Puis-je proposer de faire du télétravail ? OUI ET NON
Les ordonnances travail de 2017 ont modifié le recours à cette pratique et lui ont offert un cadre juridique. Le télétravail est ainsi défini: "toute forme d'organisation du travail dans laquelle un travail qui aurait également pu être exécuté dans les locaux de l'employeur est effectué par un salarié hors de ces locaux, en utilisant les technologies de l'information et de la communication".
Un simple échange de mails avec les ressources humaines est suffisant pour y avoir recours, mais l’employeur peut refuser s’il existe un motif justifié.
Mais dans certains secteurs – industriels par exemple – on ne peut pas y avoir recours. Ces derniers nécessitent souvent une présence des employés sur les sites, comme dans certaines usines ou le secteur du nucléaire par exemple. Une usine nucléaire a besoin d’un service minimum pour la maintenance, et, en outre, "le caractère confidentiel des données peut amener l’employeur à refuser le télétravail", détaille maître Segaud.
Un employeur peut-il sanctionner pour un retard ou une absence ? OUI
"Pas de travail, pas de salaire. C’est un principe de base du droit du travail", explique l'avocat. Un employeur peut donc pénaliser avec une retenue sur son salaire l'employé s'il arrive en retard sans justificatif valable. En pratique, il peut se montrer plus souple, surtout si l'on est capable de lui fournir des preuves (lieu de résidence éloigné, justificatif fourni par les opérateurs de transports,…) des difficultés rencontrées pour se rendre sur son lieu de travail.
Il en va de même pour une absence. "Tout l’enjeu est en fait d’éviter les abus, mais la sanction doit être à proportionnée à la faute. Si je suis sanctionné et que je peux prouver, à l’aune des difficultés rencontrées pour me rendre à mon lieu de travail, que mon absence est justifiée, l’employeur risque de voir la sanction remise en cause", assure maître Segaud. Avant d’ajouter, "pour assurer la paix sociale, l’employeur n’a peut-être pas trop intérêt à sanctionner ses salariés dans de telles conditions".
Un dernier cas, celui d’une personne en grève. Si le salarié a respecté les règles régissant le droit de grève, son employeur ne peut pas le sanctionner. Mais il ne sera pas payé pour les jours où il ne travaille pas.

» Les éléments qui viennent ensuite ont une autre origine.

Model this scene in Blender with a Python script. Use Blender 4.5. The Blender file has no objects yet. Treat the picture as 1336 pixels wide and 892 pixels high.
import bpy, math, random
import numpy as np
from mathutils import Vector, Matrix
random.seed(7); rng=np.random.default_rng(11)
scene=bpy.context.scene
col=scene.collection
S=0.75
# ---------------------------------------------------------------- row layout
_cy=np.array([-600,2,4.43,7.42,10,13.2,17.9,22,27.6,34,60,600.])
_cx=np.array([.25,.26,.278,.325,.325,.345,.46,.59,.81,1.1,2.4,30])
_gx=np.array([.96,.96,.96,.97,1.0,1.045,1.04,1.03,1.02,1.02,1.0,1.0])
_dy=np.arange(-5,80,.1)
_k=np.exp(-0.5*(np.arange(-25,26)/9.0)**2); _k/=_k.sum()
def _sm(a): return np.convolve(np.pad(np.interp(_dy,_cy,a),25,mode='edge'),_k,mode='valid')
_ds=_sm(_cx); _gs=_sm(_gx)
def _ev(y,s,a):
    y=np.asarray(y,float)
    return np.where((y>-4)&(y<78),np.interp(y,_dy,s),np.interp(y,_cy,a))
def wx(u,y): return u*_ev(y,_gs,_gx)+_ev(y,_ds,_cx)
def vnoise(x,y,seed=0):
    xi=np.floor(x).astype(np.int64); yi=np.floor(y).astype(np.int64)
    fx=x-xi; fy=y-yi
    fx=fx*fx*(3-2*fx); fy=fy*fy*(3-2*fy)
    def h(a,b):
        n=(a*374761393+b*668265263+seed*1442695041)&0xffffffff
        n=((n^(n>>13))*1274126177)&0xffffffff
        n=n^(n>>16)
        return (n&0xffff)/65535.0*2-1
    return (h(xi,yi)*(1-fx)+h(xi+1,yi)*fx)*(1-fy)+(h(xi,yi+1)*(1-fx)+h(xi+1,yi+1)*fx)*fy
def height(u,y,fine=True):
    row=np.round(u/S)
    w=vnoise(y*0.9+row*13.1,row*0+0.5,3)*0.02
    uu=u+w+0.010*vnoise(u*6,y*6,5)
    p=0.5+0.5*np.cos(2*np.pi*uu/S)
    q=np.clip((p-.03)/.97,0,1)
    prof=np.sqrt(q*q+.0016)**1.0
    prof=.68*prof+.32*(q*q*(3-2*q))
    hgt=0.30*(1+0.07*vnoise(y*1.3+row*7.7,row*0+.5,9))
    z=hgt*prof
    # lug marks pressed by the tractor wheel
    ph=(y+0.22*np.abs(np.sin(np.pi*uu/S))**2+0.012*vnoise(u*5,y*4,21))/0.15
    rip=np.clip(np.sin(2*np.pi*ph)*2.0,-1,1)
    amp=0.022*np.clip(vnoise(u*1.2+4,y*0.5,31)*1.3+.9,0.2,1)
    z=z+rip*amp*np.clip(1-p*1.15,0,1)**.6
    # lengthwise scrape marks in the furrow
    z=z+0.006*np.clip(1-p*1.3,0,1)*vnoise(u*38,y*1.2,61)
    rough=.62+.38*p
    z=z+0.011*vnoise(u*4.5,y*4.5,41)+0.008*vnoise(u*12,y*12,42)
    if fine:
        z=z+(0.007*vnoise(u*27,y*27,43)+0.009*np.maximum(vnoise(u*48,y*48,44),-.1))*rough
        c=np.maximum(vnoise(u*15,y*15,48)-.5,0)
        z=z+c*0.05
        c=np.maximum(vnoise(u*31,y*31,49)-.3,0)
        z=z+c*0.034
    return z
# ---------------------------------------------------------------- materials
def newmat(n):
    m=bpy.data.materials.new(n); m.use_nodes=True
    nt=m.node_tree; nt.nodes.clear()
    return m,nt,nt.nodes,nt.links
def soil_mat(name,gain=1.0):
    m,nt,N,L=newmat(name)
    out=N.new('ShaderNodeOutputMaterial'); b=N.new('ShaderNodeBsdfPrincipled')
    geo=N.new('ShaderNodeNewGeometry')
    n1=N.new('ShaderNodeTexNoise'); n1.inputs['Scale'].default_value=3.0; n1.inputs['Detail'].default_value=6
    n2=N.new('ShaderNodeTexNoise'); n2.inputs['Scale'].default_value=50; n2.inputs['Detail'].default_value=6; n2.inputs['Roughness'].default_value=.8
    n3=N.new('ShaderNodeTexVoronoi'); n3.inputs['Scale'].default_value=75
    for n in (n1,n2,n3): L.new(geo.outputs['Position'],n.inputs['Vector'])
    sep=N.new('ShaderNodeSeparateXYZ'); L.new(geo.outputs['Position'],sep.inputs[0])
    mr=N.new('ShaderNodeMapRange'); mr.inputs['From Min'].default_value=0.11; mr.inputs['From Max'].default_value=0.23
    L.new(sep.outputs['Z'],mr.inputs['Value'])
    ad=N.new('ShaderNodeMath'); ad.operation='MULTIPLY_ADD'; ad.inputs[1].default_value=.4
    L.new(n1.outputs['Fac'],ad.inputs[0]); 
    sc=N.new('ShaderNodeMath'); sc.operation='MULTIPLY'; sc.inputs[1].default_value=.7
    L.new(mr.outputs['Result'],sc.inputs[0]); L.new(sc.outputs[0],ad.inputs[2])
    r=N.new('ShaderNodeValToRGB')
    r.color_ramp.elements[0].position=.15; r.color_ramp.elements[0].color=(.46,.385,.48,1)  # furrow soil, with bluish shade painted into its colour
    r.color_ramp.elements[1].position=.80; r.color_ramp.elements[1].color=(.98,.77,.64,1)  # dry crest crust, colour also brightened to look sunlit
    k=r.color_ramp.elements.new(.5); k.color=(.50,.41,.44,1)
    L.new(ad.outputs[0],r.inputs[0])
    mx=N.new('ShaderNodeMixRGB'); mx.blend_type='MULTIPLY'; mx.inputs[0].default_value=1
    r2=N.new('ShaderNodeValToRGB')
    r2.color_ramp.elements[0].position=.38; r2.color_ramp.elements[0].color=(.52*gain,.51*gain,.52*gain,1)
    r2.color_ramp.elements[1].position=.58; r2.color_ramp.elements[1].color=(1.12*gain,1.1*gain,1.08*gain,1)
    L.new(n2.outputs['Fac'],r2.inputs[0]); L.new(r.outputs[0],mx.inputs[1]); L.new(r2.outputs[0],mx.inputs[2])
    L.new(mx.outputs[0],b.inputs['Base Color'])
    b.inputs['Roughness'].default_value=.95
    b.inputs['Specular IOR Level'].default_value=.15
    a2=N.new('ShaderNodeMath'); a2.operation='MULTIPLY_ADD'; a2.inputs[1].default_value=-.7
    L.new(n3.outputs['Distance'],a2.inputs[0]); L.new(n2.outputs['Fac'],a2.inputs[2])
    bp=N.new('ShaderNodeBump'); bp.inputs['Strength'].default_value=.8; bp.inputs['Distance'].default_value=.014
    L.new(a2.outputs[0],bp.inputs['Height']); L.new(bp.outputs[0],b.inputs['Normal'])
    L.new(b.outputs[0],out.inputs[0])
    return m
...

Un employeur peut-il obliger à poser des jours de congés ou des RTT ? NON
"Il n’y a pas d’obligation de poser des congés payés ou RTT, mais cela peut-être fait d‘un commun accord. En revanche, l’employeur ne peut en aucun cas obliger à prendre ou considérer rétroactivement un jour d’absence dû à la grève comme un RTT ou un congé payé", explique maître Segaud.
Un employeur peut-il demander de rattraper les heures perdues ? OUI et NON
Si votre entreprise n’est pas en touchée directement par la grève, le mouvement social est considéré comme externe. Dans ces conditions, un employeur peut demander de rattraper les heures perdues. Dans le cadre d’une "activité salariale à temps complet, un employeur peut tout à fait demander de venir rattraper exceptionnellement les heures", le samedi s’il le faut.
En revanche, "il ne faut pas que ce rattrapage soit consécutif d’une modification du contrat de travail, le passage d’un horaire de jour en horaire de nuit par exemple", précise l'avocat.
Puis-je me mettre en grève dans le cas de la réforme des retraites? OUI
Le droit de grève est défini comme un "accord collectif et concerté de personnes en activité reposant sur des revendications professionnelles", détaille maître Ségaud. Même si les contours exacts de la réforrme des retraites ne sont pas connus (âge pivot, générations concernées, etc.), la loi devrait concerner la quasi-totalité des travailleurs, du secteur privé comme public. Ainsi, vous pouvez vous mettre en grève si vous remplissez les conditions légales."La Cour de cassation admet dans une telle hypothèse la légitimité de la participation du salarié à ce mouvement de grève nationale", conclut Eric Segaud.